Recorded information »
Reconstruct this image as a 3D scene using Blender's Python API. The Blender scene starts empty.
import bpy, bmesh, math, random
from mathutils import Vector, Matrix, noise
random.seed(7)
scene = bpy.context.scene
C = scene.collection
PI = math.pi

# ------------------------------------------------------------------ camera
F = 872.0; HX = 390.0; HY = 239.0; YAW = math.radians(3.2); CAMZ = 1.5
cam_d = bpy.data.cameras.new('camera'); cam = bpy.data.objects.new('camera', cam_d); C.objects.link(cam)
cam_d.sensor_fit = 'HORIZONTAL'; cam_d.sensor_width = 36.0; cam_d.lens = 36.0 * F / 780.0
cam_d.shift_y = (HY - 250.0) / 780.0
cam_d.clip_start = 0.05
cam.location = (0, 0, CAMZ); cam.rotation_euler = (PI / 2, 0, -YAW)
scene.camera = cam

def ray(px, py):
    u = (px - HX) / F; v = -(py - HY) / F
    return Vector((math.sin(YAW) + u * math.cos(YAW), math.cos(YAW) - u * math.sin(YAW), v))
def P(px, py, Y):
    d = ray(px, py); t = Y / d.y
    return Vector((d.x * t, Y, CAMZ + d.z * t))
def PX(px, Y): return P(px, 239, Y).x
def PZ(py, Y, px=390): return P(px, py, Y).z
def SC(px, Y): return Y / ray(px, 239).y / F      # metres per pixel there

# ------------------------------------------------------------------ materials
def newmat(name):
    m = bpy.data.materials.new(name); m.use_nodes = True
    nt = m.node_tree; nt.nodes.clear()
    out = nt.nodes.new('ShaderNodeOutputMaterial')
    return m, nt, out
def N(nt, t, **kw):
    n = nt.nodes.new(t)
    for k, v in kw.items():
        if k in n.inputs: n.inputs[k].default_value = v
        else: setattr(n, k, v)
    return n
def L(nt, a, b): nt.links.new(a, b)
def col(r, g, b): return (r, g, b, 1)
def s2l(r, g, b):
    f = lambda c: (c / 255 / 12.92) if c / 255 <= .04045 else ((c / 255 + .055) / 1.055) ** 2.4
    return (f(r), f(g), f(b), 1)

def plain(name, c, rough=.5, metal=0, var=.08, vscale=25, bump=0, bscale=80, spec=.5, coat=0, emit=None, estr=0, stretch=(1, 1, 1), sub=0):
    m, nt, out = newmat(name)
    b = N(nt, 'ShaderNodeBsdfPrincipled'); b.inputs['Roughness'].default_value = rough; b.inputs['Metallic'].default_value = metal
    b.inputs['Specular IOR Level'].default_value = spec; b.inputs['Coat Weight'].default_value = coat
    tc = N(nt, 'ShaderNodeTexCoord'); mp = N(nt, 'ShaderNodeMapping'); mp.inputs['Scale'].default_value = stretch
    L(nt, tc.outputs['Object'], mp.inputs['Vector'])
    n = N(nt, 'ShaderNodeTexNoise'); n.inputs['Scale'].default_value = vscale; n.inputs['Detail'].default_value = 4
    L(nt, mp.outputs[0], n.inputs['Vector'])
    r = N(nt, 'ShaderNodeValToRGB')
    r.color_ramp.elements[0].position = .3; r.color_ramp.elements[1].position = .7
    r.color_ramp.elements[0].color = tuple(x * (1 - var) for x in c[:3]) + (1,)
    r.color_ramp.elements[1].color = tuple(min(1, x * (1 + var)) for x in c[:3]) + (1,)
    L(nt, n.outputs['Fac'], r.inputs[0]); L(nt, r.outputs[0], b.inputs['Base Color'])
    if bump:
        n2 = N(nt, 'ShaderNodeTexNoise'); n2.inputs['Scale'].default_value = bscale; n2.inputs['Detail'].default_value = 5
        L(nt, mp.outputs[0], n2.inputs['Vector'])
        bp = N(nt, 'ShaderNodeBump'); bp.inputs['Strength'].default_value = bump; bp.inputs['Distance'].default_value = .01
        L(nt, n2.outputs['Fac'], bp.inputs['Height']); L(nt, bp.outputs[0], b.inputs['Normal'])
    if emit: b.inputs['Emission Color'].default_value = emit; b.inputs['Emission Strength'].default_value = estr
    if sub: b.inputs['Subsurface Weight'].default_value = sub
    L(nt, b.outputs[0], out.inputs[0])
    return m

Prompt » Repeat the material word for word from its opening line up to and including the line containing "PI = math.pi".

Exercise response »
Reconstruct this image as a 3D scene using Blender's Python API. The Blender scene starts empty.
import bpy, bmesh, math, random
from mathutils import Vector, Matrix, noise
random.seed(7)
scene = bpy.context.scene
C = scene.collection
PI = math.pi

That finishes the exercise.